現在、同センターに登録するミルクボランティアは3人。そのうちの1人、甲賀市の柊ひろ子さん(56)の自宅を訪ねた。
離れの一室に置いた大小のケージで、柊さんは生後3週間から5カ月の猫13匹を預かっていた。正午前、生後3週間の猫に、柊さんが小さな哺乳瓶でミルクを飲ませる。「人間の赤ちゃんみたいにあおむけにしては駄目。立たせて飲ませるんですよ」と話しながら、哺乳瓶にかじりつく小さな体を優しく支えた。
ミルクや固形フードなどの餌やりは基本的に朝昼晩の3回だが、生後1カ月までは数時間おきの給餌が必要になる。実は柊さん、水口センチュリーホテル(甲賀市水口町)の支配人としてフルタイムで勤務する。猫たちの世話は出勤前後だけでなく、昼休みに一時帰宅することもあれば、さらに見守りが必要な子猫の場合は職場に同伴する日もある。「社長や同僚の理解があるからこそ。『今日はどんな子?』と喜んでくれて、職場の癒やしにもなっている」とほほ笑む。

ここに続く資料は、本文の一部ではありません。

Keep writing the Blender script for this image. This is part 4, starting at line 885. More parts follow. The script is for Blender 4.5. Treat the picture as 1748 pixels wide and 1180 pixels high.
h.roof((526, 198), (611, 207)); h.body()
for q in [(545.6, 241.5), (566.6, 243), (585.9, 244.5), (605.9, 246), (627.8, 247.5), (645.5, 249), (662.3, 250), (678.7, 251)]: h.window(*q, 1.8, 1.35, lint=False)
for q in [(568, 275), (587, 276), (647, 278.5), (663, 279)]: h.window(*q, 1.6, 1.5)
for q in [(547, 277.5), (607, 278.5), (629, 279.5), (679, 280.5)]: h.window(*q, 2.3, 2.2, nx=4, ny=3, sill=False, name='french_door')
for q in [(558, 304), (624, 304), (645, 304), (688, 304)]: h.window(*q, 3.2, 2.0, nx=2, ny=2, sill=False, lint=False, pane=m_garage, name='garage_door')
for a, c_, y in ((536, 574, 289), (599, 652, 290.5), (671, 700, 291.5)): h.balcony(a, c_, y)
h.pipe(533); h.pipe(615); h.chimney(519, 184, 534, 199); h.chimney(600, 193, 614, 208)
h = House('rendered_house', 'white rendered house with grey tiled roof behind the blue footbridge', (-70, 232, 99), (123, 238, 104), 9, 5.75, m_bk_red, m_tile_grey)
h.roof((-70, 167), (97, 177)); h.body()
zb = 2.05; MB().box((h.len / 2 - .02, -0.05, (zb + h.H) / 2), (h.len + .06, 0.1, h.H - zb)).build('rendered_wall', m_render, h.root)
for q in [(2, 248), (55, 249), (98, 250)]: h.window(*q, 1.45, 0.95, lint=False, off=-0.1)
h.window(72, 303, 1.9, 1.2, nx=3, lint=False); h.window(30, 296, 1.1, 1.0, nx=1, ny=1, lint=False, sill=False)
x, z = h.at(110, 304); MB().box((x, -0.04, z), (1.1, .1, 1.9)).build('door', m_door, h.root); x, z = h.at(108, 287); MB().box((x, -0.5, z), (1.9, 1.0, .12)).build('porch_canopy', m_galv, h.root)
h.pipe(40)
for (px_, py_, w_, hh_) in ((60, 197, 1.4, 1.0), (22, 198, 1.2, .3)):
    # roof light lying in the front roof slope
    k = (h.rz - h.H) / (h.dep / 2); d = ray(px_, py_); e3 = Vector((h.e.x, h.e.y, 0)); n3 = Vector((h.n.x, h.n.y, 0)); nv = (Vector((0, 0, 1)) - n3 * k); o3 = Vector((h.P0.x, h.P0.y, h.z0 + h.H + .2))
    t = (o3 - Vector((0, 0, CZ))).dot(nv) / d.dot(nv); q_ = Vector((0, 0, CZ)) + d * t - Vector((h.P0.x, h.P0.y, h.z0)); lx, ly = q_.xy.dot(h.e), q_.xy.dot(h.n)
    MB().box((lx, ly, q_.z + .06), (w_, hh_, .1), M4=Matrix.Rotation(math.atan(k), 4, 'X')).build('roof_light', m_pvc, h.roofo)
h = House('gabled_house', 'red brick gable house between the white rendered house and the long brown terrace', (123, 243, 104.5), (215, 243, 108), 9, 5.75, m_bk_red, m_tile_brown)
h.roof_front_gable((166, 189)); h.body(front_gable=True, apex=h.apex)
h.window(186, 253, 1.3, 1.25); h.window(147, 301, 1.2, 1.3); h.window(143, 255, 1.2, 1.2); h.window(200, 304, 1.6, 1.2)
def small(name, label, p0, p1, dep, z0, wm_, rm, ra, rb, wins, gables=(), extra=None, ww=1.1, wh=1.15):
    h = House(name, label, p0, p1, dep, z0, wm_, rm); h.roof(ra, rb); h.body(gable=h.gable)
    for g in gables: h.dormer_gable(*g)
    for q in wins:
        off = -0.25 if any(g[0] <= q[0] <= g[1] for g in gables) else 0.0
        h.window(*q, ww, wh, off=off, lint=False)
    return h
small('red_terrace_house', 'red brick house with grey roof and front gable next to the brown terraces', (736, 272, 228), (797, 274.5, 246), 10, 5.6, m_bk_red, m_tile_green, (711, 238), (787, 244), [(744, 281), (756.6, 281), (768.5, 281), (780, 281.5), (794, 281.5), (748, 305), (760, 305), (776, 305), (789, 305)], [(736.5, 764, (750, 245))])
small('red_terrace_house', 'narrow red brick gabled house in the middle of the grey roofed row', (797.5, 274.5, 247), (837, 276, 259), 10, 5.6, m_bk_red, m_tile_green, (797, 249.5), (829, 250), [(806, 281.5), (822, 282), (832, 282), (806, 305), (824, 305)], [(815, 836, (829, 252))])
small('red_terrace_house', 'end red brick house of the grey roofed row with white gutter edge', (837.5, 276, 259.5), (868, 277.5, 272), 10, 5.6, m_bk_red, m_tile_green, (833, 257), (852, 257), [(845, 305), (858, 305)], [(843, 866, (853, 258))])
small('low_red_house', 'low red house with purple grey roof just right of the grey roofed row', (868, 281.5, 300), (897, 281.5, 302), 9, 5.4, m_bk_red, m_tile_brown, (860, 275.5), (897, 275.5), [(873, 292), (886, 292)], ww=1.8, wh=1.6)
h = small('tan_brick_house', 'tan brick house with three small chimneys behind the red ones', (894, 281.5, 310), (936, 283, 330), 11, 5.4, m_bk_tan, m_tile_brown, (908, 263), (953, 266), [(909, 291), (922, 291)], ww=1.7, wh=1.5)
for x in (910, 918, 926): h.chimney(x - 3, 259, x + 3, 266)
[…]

取材当日は、生後5カ月の黒猫のきょうだいが新しい家族に引き取られる日だった。預かって4カ月たつと聞き「別れるのは寂しいですか」と問うと、柊さんは「寂しくないです」ときっぱり。「この子たちにとって幸せなことだし、ケージが一つ空いて、また次の猫を預かってあげられるから」と話した。
新しい飼い主を見つけるのもミルクボランティアの役目だ。さまざまなインターネットサイトや動物愛護団体の口コミを駆使し、もらい手を探す。猫の場合、生後2カ月になれば譲渡が可能になるが、もらい手がなかなか見つからないケースもある。すでに柊さんは、持病を抱える猫や、センターで譲渡対象にならなかった老犬計6匹を自宅に引き取ってみとりをする。「私が何歳まで続けられるだろうか」と考える。
費用も重くのしかかる。県が支給する謝礼は1匹当たり1日100円(上限30日)。しかし、子猫用の離乳食は1食あたり170円ほどで全く足りない。避妊手術代やワクチン代などは譲渡する際に新しい飼い主に負担してもらうが、えさ代やトイレの砂といった日常の経費は、自身が所属する動物愛護グループ「しっぽ救援隊」が開く譲渡会などで集まった寄付金を充て、足りなければ自費でまかなっている。
柊さんは、2011年に飼い猫が死に、保護猫をもらい受けたのがきっかけで仲介譲渡に携わるようになった。スーパーに捨てられた子猫を人づてに預かった15年からはミルクボランティアも始めた。今では常に10匹前後の猫を預かるが、体の弱い子猫の場合、死なせてしまうこともある。「自分じゃなかったら生かしてあげられたのでは」と思うこともあるといい、精神面の負担ものぞかせた。
「何とかしたい気持ちだけでやっているが、助けられる猫の数は限られている。ボランティアが増えてくれたら」と話している。